■ Stated task
Every line of the data that contains the string "parts" must be copied.

—————

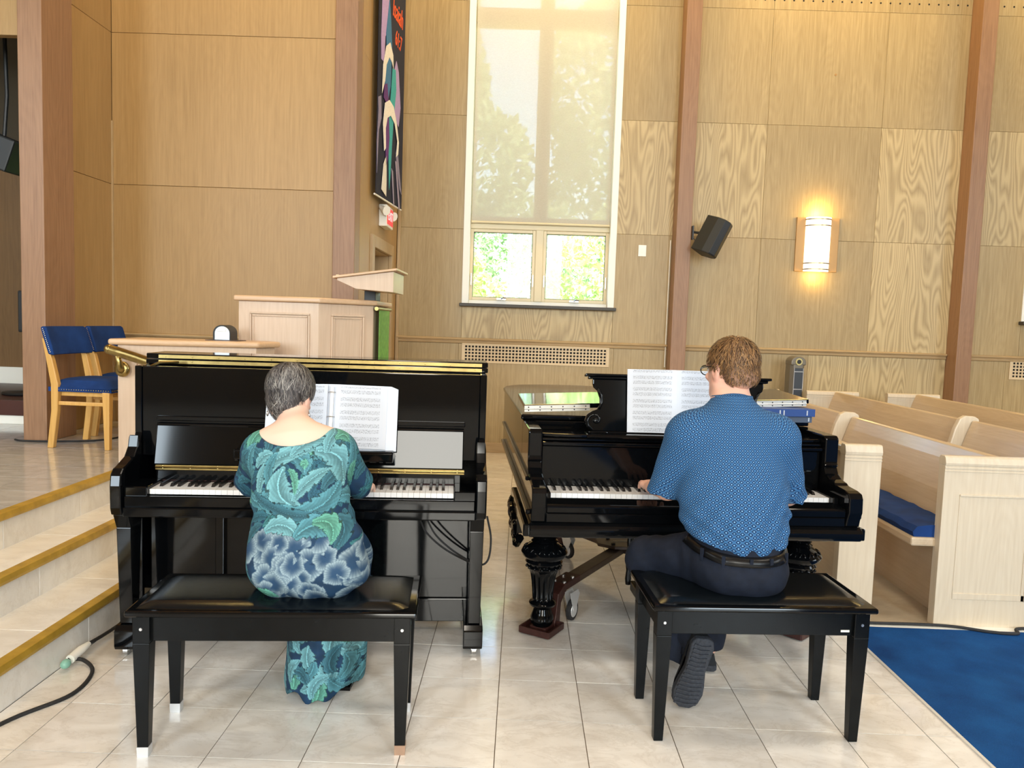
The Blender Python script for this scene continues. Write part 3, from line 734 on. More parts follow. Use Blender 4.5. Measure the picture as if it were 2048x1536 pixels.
# things in the alcove
da = empty('organ_dais', (-4.46, 6.5, STZ), 0, 'low dark red dais with a white base in the dim alcove', 'dais')
MB().box(-.9, .9, -.6, .7, 0, .07).build('base', WHITEP, da, .003); MB().box(-.9, .9, -.62, .7, .07, .19).build('platform', plain('oxblood_wood', srgb(70, 34, 26), .4), da, .004)
ss = empty('stand_speaker', (-4.12, 6.35, STZ+.19), 0, 'black loudspeaker on a round footed pole in the dim alcove', 'speaker')
MB().lathe([(.19, 0), (.20, .01), (.19, .022), (.05, .03), (.02, .04)], n=28).build('base', IRON, ss, smooth=True)
MB().tube([(0, 0, .03), (0, 0, 1.45)], .016, 10).build('pole', IRON, ss, smooth=True)
MB().box(-.02, .17, -.10, .12, .52, .86).build('cabinet', PLASTIC, ss, .01)
MB().box(-.01, .16, -.106, -.10, .535, .845).build('grille', IRON, ss, .003)
hs = empty('hanging_speaker', (-3.92, 5.75, 2.56), 0, 'black loudspeaker slung under the alcove ceiling and tilted down', 'speaker')
m = MB(); m.M = Matrix.Rotation(math.radians(20), 4, 'Y'); m.box(-.30, .16, -.12, .14, -.12, .12); m.build('cabinet', PLASTIC, hs, .012)
m = MB(); m.M = Matrix.Rotation(math.radians(20), 4, 'Y'); m.box(-.29, -.15, -.127, -.12, -.11, .11); m.build('grille', plain('grey_mesh', srgb(70, 74, 76), .5), hs, .003)
MB().tube([(.0, .05, .10), (.02, .06, .42), (.0, .06, 1.26)], .014, 8).build('hanger', IRON, hs)
# ================================================================== piano keys
KP = .0235; NW = 52
def add_keys(kb, z, depth=.148, y0=0.0):
    """52 white and 36 black keys as sub-parts of the keyboard kb"""
    wm = MB().box(-KP/2+.0005, KP/2-.0005, 0, depth, -.020, 0).mesh('white_key'); wm.materials.append(IVORY)
    bm_ = MB().frustum((-.0068, .0068, 0, .095), (-.005, .005, .009, .095), -.002, .0115).mesh('black_key'); bm_.materials.append(EBONY)
    for i in range(NW):
        o = bpy.data.objects.new('white_key', wm); COL.objects.link(o); o.parent = kb
        o.location = ((i-NW/2+.5)*KP, y0, z)
        n = (i+5) % 7       # A B C D E F G -> 0 = C
        if i < NW-1 and n in (0, 1, 3, 4, 5):
            b = bpy.data.objects.new('black_key', bm_); COL.objects.link(b); b.parent = kb
            sh = {0: -.0025, 1: .0025, 3: -.003, 4: 0, 5: .003}[n]
            b.location = ((i-NW/2+1)*KP+sh, y0+.052, z+.001)

def piano_hinge(name, x0, x1, y, z, h, mat, parent, leaves=2, tilt=0):
    m = MB()
    for k in range(leaves):
        za = z+k*(h/leaves+.003); m.box(x0, x1, y-.002, y, za, za+h/leaves-.005)
    if h < .03: m.tube([(x0, y-.003, z+h/2), (x1, y-.003, z+h/2)], .0028, 6)
    o = m.build(name, mat, parent)
    s = MB(); n = int((x1-x0)/.11)
    for k in range(leaves):
        for i in range(n+1): s.ball((x0+.03+(x1-x0-.06)*i/n, y-.002, z+h*(.25+.5*k)), (.0035, .0016, .0035), 6, 4)
    s.build('screw', BRASS if mat is BRASS else STEEL, o)['kind'] = 'stuff'
    return o

# ================================================================== upright piano
up = empty('upright_piano', (-.868, 3.075, 0), math.radians(5.3), 'tall glossy black upright piano with open brass hinged lid and music ledge', 'piano')
W = .745
for s in (-1, 1):
    a, b = sorted((s*W, s*(W-.028)))
    MB().prism([(.12, .60), (.135, .80), (.185, .86), (.20, .90), (.20, 1.183), (.56, 1.183), (.56, .06), (.20, .06), (.20, .60)], 'x', a, b).build('side_panel', LACQ, up, .003)
    a, b = sorted((s*(W+.002), s*(W-.042)))
    arm = [(-.035, .60), (-.045, .63), (-.048, .72), (-.040, .765), (-.015, .785), (.02, .793), (.09, .815), (.125, .85), (.14, .90), (.14, .60)]
    MB().prism(arm, 'x', a, b).build('arm', LACQ, up, .006)
    a, b = sorted((s*(W-.043), s*.6125))
    MB().box(a, b, -.02, .15, .632, .712).build('key_block', LACQ, up, .004)
    a, b = sorted((s*(W-.004), s*(W-.062)))
    lg = MB(); lg.frustum((a+.004, b-.004, .02, .085), (a, b, .0, .105), .135, .54); lg.frustum((a, b, .0, .105), (a-(.0), b+.0, -.03, .15), .54, .60)
    lg.build('leg', LACQ, up, .003)
    tb = MB(); a, b = sorted((s*(W+.004), s*(W-.078)))
    tb.prism([(-.005, .035), (-.012, .05), (-.012, .115), (.01, .132), (.10, .136), (.56, .136), (.56, .035)], 'x', a, b).build('toe_block', LACQ, up, .004)
    for yy in (.03, .50):
        c = MB().disc((s*(W-.03), yy, .0175), .0175, 'x', .018, 14); c.box(s*(W-.03)-.013, s*(W-.03)+.013, yy-.006, yy+.006, .02, .037).build('caster', STEEL, up, smooth=True)
MB().box(-W+.04, W-.04, -.035, .17, .592, .632).build('keybed', LACQ, up, .006)
MB().box(-.70, .70, -.028, -.006, .632, .676).build('key_slip', LACQ, up, .004)
MB().box(-.36, .36, -.06, -.036, .598, .612).build('drawer_pull_rail', LACQ, up, .003) if False else None
kb = MB().box(-.612, .612, 0.0, .15, .634, .676).build('keyboard', SATIN, up)
add_keys(kb, .700)
MB().box(-.64, .64, .150, .165, .66, .752).build('name_board', LACQ, up, .003)
MB().box(-.62, .62, .146, .150, .703, .708).build('felt_strip', plain('dark_felt', srgb(44, 20, 22), .95), up)
piano_hinge('fallboard_hinge', -.640, .655, .143, .752, .022, BRASS, up)
fb = MB(); fb.M = Matrix.Translation((0, .150, .772)) @ Matrix.Rotation(math.radians(-14), 4, 'X')
fb.box(-.650, .650, -.002, .012, 0, .168); fb.build('fallboard', LACQ, up, .004)
MB().tube([(-.65, .194, .936), (.65, .194, .936)], .007, 8).build('fallboard_edge', LACQ, up, smooth=True)
MB().prism([(.068, .850), (.22, .856), (.22, .830), (.078, .806), (.066, .815)], 'x', -.30, .352).box(-.30, .352, .064, .074, .848, .858).build('music_shelf', LACQ, up, .006)
MB().box(-W+.028, W-.028, .205, .228, .80, 1.182).build('upper_panel', LACQ, up, .004)
MB().box(-.655, .655, .192, .206, .952, .972).build('panel_ledge', LACQ, up, .004)
MB().box(-.70, .70, .25, .27, .165, .592).build('lower_panel', LACQ, up, .003)
for x in (-.40, .115): MB().box(x-.018, x+.018, .22, .25, .16, .592).build('panel_stile', LACQ, up, .003)
MB().box(-.70, .70, .235, .27, .06, .165).build('bottom_board', LACQ, up, .003)
for x in (-.085, 0, .085):
    MB().box(x-.019, x+.019, .08, .13, .068, .078).box(x-.012, x+.012, .13, .24, .066, .076).build('pedal', BRASS, up, .004)
MB().box(-W, W, .54, .565, .10, 1.18).build('back_panel', SATIN, up)
MB().box(-W-.010, W+.010, .345, .57, 1.183, 1.205).build('lid', LACQ, up, .004)
MB().box(-W-.010, W+.010, .350, .57, 1.2065, 1.230).build('folded_lid', LACQ, up, .004)
piano_hinge('lid_hinge', -W+.045, W-.018, .345, 1.1865, .040, BRASS, up)
MB().box(-W+.03, W-.03, .228, .54, 1.10, 1.12).build('action_shelf', DARKV, up)
MB().tube([(-.70, .24, 1.176), (-.66, .25, 1.196), (-.60, .30, 1.196)], .006, 6).build('lid_stay', BRASS, up, smooth=True)
cs = tag(MB().tube(spline([(.47, .10, .565), (.50, .12, .50), (.57, .14, .43), (.66, .17, .37), (.735, .18, .34), (.775, .20, .36), (.785, .22, .45), (.765, .22, .55)], 8), .0045, 6)
    .tube(spline([(.50, .10, .565), (.54, .12, .49), (.61, .14, .42), (.69, .17, .36)], 8), .0045, 6).build('cable', RUBBER, up, smooth='all'))
for x in (.455, .50, .545): MB().box(x-.012, x+.012, .06, .075, .578, .592).build('socket', STEEL, up, .002)

# open ring binder on the music ledge
rb = empty('ring_binder', (-.868, 3.075, 0), math.radians(5.3), 'open white ring binder of printed music on the upright piano, with a yellow tab', 'binder')
RBT = Matrix.Translation((.0, .112, .8545)) @ Matrix.Rotation(math.radians(-15), 4, 'X')
def leaf(nm, mat, parent, x0, x1, z0, z1, y, th, yaw, px, bevel=.0):
    m = MB(); m.box(x0, x1, -th, 0, z0, z1)
    o = m.build(nm, mat, parent, bevel); o.matrix_local = RBT @ Matrix.Translation((px, y, 0)) @ Matrix.Rotation(math.radians(yaw), 4, 'Z'); return o
RX = .082
for s, nm in ((-1, 'cover'), (1, 'cover')):
    x0, x1 = (0, .258) if s > 0 else (-.258, 0)
    leaf(nm, BOARD, rb, x0, x1, 0, .282, 0, .003, 6*s, RX+s*.022, .001)
    x0, x1 = (.004, .222) if s > 0 else (-.222, -.004)
    pg = leaf('page_stack', PAPER, rb, x0, x1, .006, .276, -.004, .010, 6*s, RX+s*.012)
    x0 = .008 if s > 0 else -.206
    o = MB().box(0, .200, -.0006, 0, 0, .264).build('sheet', SCOREA, rb)
    o.matrix_local = RBT @ Matrix.Translation((RX+s*.012, -.0146, .008)) @ Matrix.Rotation(math.radians(6*s), 4, 'Z') @ Matrix.Translation((x0, 0, 0))
leaf('spine', BOARD, rb, -.022, .022, 0, .282, .002, .003, 0, RX)
leaf('ring_plate', STEEL, rb, -.008, .008, .012, .27, -.002, .004, 0, RX, .001)
for z in (.035, .14, .245):
    m = MB().tube([(.016*math.cos(a), -.004-.02*math.sin(a), z) for a in np.linspace(-.2, math.pi+.2, 14)], .0016, 6)
    o = m.build('ring', STEEL, rb, smooth=True); o.matrix_local = RBT @ Matrix.Translation((RX, -.002, 0))
o = MB().box(-.165, -.15, -.0245, -.0235, .03, .09).build('yellow_tab', plain('yellow_tab', srgb(240, 190, 90), .7), rb); o.matrix_local = RBT @ Matrix.Translation((RX, .022-.012, 0))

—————

■ Solution for this exercise
The Blender Python script for this scene continues. Write part 3, from line 734 on. More parts follow. Use Blender 4.5. Measure the picture as if it were 2048x1536 pixels.
    """52 white and 36 black keys as sub-parts of the keyboard kb"""